Este tipo de atitude provoca estagnação na vida. Olhar para trás nos torna “estátuas de sal” como aconteceu à mulher de Ló. O sal que deveria ser espargido para realçar o sabor da vida, passa a se concentrar num único ponto, endurecendo-se, tornando-se pedra. Tem até silhueta, semblante, mas não passa de algo estático, desprovido de vida. A vida precisa de movimento, de dinamismo, de reação. A gente tem que sair do lugar. Deixar de ser como um inseto voando em órbita de uma lâmpada. Caso contrário, a gente fica preso numa espécie de limbo existencial.

Todos temos um passado que não pode ser apagado. Todos temos um futuro que deve ser construído. O que não dá é ficar preso a um futuro do pretérito, conjecturando como teria sido se as coisas houvessem tomado rumos diferentes. O que você fez, está feito. O que você fará, fará. Mas o que você faria, não fará mais.

Então, viva e deixe viver.

Não permita que nada, nem ninguém, sabote a sua existência. Mas também não se permita sabotar a existência de ninguém. Não terceirize responsabilidades. Quando uma relação não dá certo, a responsabilidade recai sobre os dois. Ninguém tem culpa. Só não era para ser.

Se não foi possível que alguém fosse feliz ao seu lado, que seja ao lado de outra pessoa.

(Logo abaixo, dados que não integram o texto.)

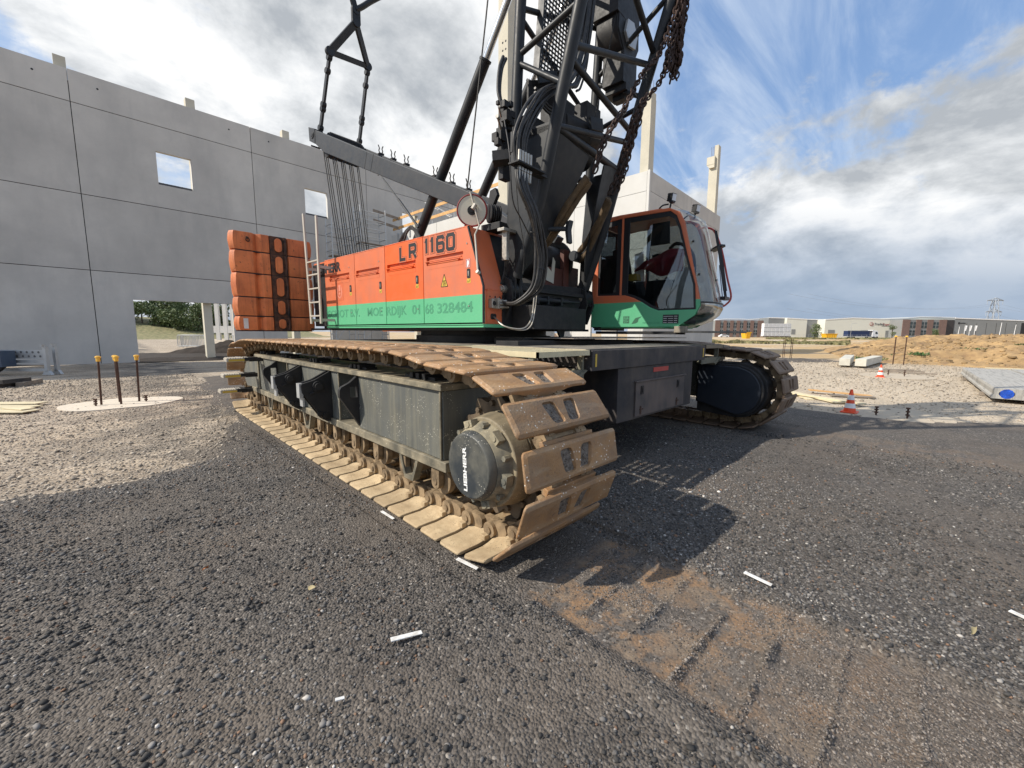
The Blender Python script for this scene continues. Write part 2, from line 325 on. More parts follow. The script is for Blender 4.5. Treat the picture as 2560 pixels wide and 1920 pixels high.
def ground_mat():
    M = bpy.data.materials.new('crushed rubble ground'); M.use_nodes = True; nt = M.node_tree; N = nt.nodes.new; Lk = nt.links.new; P = nt.nodes['Principled BSDF']; P.inputs['Roughness'].default_value = .95
    tc = N('ShaderNodeTexCoord')
    def nz(s, d=6, r=.6, st=None, rz=0):
        src = tc.outputs['Object']
        if st: mp = N('ShaderNodeMapping'); mp.inputs['Scale'].default_value = st; mp.inputs['Rotation'].default_value = (0, 0, rz); Lk(src, mp.inputs[0]); src = mp.outputs[0]
        n = N('ShaderNodeTexNoise'); n.inputs['Scale'].default_value = s; n.inputs['Detail'].default_value = d; n.inputs['Roughness'].default_value = r; Lk(src, n.inputs['Vector']); return n.outputs[0]
    def mr(v, a, b, c=0, d=1): r = N('ShaderNodeMapRange'); r.inputs[1].default_value = a; r.inputs[2].default_value = b; r.inputs[3].default_value = c; r.inputs[4].default_value = d; Lk(v, r.inputs[0]); return r.outputs[0]
    def mx(f, a, b):
        x = N('ShaderNodeMix'); x.data_type = 'RGBA'; Lk(f, x.inputs[0])
        for s, v in ((6, a), (7, b)):
            if isinstance(v, tuple): x.inputs[s].default_value = (*v, 1)
            else: Lk(v, x.inputs[s])
        return x.outputs[2]
    c = mx(mr(nz(.35, 5), .35, .65), (.40, .315, .22), (.60, .495, .37))
    c = mx(mr(nz(1, 6, .62, (.22, 1.3, 1), .35), .47, .66, 0, .8), c, (.17, .135, .10))          # wheel-worn darker streaks
    v = N('ShaderNodeTexVoronoi'); v.inputs['Scale'].default_value = 30; Lk(tc.outputs['Object'], v.inputs['Vector'])
    hs = N('ShaderNodeSeparateColor'); Lk(v.outputs['Color'], hs.inputs[0])
    c = mx(mr(hs.outputs[0], .6, 1, 0, .75), c, (.58, .51, .42)); c = mx(mr(hs.outputs[1], .55, 1, 0, .75), c, (.15, .12, .095))
    v2 = N('ShaderNodeTexVoronoi'); v2.inputs['Scale'].default_value = 48; Lk(tc.outputs['Object'], v2.inputs['Vector'])
    hs2 = N('ShaderNodeSeparateColor'); Lk(v2.outputs['Color'], hs2.inputs[0]); c = mx(mr(hs2.outputs[0], .5, 1, 0, .45), c, (.22, .18, .15))
    sx0 = N('ShaderNodeSeparateXYZ'); Lk(tc.outputs['Object'], sx0.inputs[0])
    sy_ = N('ShaderNodeSeparateXYZ'); Lk(tc.outputs['Object'], sy_.inputs[0])
    e1 = N('ShaderNodeMath'); e1.operation = 'MULTIPLY'; Lk(mr(sy_.outputs[0], -1.6, 1.4), e1.inputs[0]); Lk(mr(sy_.outputs[0], 2.5, 1.9), e1.inputs[1])
    e2 = N('ShaderNodeMath'); e2.operation = 'MULTIPLY'; Lk(e1.outputs[0], e2.inputs[0]); Lk(mr(nz(.9, 7, .68), .42, .56), e2.inputs[1]); c = mx(e2.outputs[0], c, (.085, .075, .066))
    c = mx(mr(sx0.outputs[0], 7, 12, 0, .42), c, (.66, .555, .41))
    # sandy and grassy zones farther off to the right
    sx = N('ShaderNodeSeparateXYZ'); Lk(tc.outputs['Object'], sx.inputs[0])
    far = mr(sx.outputs[0], 27, 36); ad = N('ShaderNodeMath'); ad.operation = 'MULTIPLY'; Lk(far, ad.inputs[0]); Lk(mr(nz(.09, 4), .40, .52), ad.inputs[1])
    c = mx(ad.outputs[0], c, (.47, .33, .17))
    Lk(c, P.inputs['Base Color'])
    b = N('ShaderNodeBump'); b.inputs['Distance'].default_value = .028; b.inputs['Strength'].default_value = 1
    s1 = N('ShaderNodeMath'); s1.operation = 'MULTIPLY_ADD'; s1.inputs[1].default_value = -.7; Lk(v.outputs['Distance'], s1.inputs[0]); Lk(nz(9, 8, .65), s1.inputs[2]); Lk(s1.outputs[0], b.inputs['Height']); Lk(b.outputs[0], P.inputs['Normal'])
    return M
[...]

Não se sinta ofendido pela felicidade que alguém proporcionar ao seu ex. Nem se preocupe em ofender quem quer que seja com a sua própria felicidade.

Não ostente. Mas também não se prive. Apenas viva autenticamente o que houver para ser vivido.

Ame e permita-se ser amado. Perdoe e, se precisar, peça perdão. Siga em frente sem se deixar distrair com os que não fazem outra coisa que não seja espreitar e sabotar a felicidade alheia.